- **Given problem**
Where does the string "continues" appear in the records? Copy every line that contains it.

- **Material to process**
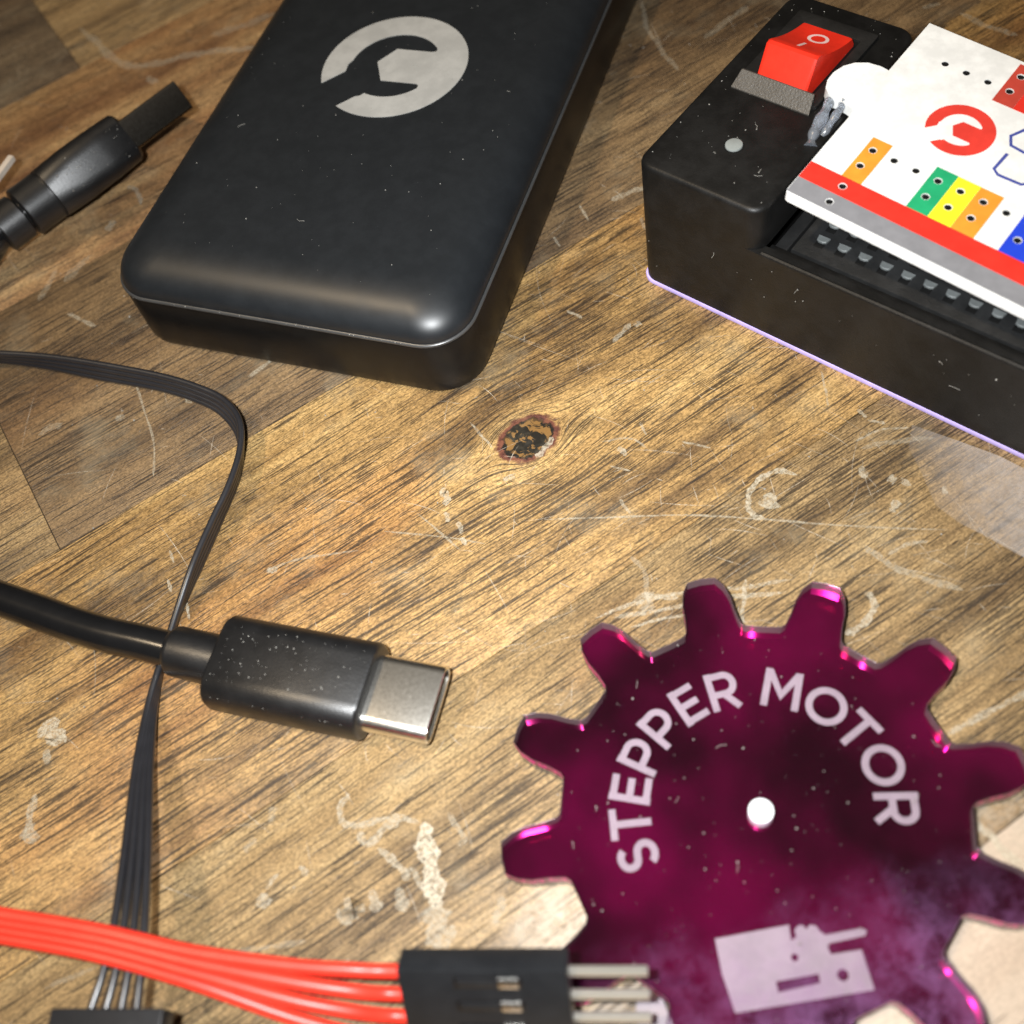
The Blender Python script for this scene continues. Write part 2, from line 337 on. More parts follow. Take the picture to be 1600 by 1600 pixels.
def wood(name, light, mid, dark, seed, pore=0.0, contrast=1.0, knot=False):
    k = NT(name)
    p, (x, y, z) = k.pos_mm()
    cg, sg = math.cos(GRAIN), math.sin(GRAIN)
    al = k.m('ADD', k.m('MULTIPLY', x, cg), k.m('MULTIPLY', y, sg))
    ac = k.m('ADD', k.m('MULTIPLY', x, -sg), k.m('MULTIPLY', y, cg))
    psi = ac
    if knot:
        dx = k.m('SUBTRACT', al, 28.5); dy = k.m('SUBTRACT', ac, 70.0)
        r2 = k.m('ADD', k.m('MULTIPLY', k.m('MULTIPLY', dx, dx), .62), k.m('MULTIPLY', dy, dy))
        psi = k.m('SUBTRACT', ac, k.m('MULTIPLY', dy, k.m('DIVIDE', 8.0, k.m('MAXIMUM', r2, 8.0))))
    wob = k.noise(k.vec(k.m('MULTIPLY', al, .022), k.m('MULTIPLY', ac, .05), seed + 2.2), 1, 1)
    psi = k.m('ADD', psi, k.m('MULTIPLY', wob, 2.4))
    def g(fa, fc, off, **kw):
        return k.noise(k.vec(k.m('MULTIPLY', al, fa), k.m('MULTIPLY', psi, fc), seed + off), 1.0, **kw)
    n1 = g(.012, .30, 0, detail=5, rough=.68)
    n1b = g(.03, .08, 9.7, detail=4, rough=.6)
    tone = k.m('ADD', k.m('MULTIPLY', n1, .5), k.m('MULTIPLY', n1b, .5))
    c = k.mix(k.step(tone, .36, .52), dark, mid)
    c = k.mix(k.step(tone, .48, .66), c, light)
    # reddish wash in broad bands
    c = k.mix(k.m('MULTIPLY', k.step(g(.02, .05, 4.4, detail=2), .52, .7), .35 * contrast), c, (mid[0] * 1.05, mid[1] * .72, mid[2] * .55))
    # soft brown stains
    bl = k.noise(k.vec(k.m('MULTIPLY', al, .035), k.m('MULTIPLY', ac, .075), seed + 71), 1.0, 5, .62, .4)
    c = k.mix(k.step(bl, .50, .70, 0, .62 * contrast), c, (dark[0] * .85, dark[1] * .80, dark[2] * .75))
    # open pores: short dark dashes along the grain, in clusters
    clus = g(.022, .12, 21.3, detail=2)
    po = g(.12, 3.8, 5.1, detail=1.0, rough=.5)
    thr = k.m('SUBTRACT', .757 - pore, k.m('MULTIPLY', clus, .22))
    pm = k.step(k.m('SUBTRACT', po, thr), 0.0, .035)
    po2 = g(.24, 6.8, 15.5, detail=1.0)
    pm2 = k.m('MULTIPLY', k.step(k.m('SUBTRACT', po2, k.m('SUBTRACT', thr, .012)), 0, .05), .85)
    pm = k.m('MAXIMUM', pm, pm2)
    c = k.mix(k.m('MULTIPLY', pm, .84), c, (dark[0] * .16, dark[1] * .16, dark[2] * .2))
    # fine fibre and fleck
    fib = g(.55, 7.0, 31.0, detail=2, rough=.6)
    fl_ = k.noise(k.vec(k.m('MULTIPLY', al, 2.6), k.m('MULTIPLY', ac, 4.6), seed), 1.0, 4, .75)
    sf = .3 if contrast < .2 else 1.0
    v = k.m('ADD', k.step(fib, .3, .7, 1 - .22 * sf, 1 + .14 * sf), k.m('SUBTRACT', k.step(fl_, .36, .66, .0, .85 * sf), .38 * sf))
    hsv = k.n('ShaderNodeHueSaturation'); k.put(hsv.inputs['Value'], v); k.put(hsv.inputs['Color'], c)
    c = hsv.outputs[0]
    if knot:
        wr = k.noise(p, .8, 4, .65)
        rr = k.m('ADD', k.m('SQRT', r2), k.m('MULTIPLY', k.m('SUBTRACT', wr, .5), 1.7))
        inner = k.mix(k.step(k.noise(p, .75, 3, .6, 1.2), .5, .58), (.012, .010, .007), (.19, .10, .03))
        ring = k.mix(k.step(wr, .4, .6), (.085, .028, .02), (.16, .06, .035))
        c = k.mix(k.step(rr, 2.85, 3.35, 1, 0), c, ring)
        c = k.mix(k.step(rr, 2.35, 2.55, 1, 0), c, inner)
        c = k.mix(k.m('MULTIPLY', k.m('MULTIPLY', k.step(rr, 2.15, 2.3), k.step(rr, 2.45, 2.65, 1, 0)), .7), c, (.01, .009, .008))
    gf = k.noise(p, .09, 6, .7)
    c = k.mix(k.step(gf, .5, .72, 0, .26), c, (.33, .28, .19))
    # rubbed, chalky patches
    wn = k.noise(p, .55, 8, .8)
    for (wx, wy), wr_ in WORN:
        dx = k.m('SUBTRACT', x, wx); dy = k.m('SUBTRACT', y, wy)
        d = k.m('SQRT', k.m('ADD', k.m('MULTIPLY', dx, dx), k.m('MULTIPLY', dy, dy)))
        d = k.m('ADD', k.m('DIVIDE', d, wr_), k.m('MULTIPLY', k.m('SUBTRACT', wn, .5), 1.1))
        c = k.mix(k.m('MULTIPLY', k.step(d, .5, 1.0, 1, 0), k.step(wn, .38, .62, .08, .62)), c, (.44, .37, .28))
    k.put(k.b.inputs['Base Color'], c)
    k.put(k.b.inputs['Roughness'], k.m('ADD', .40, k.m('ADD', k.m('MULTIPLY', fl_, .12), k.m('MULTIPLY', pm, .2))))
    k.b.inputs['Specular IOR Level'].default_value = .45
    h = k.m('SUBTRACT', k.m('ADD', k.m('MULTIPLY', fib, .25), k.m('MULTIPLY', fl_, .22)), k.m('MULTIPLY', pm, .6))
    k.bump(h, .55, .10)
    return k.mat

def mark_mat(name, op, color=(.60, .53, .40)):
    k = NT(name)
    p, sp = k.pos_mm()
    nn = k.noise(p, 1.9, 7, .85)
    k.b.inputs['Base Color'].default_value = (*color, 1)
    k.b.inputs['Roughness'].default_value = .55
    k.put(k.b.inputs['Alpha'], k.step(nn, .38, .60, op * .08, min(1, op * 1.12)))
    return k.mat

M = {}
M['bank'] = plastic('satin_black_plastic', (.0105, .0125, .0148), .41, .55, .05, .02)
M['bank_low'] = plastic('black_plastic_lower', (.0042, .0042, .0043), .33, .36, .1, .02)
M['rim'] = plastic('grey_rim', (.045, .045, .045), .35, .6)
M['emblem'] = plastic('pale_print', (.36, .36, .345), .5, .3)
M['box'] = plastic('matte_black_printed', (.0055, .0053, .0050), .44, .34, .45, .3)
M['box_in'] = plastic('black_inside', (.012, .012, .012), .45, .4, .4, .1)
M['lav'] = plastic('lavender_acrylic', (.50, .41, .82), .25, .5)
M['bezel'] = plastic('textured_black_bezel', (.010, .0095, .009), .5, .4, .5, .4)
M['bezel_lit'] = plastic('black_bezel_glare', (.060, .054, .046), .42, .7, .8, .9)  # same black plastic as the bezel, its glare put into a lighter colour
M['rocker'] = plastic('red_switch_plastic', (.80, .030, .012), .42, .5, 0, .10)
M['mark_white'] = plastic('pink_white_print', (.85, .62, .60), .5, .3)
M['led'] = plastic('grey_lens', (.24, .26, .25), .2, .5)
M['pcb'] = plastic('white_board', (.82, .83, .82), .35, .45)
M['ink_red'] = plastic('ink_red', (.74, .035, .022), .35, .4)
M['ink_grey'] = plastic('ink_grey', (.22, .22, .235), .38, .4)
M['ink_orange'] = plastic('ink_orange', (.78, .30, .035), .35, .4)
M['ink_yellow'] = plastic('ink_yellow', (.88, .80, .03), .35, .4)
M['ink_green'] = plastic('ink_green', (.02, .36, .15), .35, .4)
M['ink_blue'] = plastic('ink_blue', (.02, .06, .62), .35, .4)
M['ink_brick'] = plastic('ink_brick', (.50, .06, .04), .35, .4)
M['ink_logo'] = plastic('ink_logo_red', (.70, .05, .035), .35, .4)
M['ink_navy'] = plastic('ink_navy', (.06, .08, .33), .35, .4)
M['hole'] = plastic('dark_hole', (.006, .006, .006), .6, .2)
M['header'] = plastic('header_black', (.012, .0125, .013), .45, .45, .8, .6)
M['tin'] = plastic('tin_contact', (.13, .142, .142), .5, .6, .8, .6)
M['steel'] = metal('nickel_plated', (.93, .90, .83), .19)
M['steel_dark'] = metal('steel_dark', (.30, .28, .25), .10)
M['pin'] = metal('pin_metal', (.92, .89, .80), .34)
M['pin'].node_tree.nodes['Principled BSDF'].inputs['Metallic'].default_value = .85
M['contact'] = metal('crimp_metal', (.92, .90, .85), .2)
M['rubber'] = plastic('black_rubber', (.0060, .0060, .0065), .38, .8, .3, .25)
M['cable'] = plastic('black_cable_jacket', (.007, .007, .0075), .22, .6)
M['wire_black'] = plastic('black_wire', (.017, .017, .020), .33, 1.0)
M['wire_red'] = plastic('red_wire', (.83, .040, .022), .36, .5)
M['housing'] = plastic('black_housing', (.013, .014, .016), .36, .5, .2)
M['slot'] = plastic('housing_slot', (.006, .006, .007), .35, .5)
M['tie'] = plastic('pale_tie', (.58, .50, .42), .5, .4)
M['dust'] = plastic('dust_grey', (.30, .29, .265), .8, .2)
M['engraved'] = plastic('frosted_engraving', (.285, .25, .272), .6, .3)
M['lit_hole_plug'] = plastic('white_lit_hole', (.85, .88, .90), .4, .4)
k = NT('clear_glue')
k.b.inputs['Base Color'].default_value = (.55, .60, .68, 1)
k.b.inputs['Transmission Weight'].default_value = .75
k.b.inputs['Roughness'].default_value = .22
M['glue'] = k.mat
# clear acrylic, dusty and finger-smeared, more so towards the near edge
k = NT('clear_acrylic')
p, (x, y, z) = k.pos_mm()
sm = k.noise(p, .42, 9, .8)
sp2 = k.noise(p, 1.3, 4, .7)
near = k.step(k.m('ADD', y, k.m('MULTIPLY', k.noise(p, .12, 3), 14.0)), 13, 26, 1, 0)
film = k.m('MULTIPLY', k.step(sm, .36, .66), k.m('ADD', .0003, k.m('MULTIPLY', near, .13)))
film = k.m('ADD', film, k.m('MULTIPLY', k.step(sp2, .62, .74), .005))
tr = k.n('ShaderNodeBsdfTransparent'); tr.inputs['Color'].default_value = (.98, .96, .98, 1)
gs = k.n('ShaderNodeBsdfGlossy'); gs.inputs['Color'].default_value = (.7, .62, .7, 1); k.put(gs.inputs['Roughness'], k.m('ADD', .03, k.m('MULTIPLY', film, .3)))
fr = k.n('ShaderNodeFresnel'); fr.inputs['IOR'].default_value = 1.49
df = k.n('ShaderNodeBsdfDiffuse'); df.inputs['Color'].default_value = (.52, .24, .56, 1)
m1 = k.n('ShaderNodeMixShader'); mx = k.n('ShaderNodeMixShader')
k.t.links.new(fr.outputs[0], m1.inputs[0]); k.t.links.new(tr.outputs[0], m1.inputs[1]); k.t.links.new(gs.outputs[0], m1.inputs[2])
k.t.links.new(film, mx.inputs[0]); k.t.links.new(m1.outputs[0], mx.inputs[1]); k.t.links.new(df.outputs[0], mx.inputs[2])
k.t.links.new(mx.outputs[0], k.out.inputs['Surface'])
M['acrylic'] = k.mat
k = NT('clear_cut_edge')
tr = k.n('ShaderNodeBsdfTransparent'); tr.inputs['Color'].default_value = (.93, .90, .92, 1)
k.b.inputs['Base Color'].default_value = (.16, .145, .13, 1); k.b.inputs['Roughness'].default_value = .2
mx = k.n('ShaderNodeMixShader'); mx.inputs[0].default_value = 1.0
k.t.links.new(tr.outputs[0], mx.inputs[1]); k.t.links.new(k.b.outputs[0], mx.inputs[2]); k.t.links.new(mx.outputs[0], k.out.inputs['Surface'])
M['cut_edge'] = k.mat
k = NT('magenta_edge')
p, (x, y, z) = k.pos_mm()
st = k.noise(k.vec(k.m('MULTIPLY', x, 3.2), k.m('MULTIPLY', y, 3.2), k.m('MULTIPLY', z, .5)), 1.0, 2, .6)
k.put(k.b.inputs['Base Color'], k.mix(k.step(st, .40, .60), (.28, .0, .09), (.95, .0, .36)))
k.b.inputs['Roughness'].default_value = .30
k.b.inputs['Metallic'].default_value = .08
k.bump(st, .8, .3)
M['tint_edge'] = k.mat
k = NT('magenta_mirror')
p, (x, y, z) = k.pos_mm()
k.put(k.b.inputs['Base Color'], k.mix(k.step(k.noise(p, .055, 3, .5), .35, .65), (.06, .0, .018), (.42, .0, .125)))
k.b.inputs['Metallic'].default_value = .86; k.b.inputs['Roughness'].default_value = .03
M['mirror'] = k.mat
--
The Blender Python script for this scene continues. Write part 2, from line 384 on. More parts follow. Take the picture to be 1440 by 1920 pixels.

- **Written solution**
The Blender Python script for this scene continues. Write part 2, from line 337 on. More parts follow. Take the picture to be 1600 by 1600 pixels.
The Blender Python script for this scene continues. Write part 2, from line 384 on. More parts follow. Take the picture to be 1440 by 1920 pixels.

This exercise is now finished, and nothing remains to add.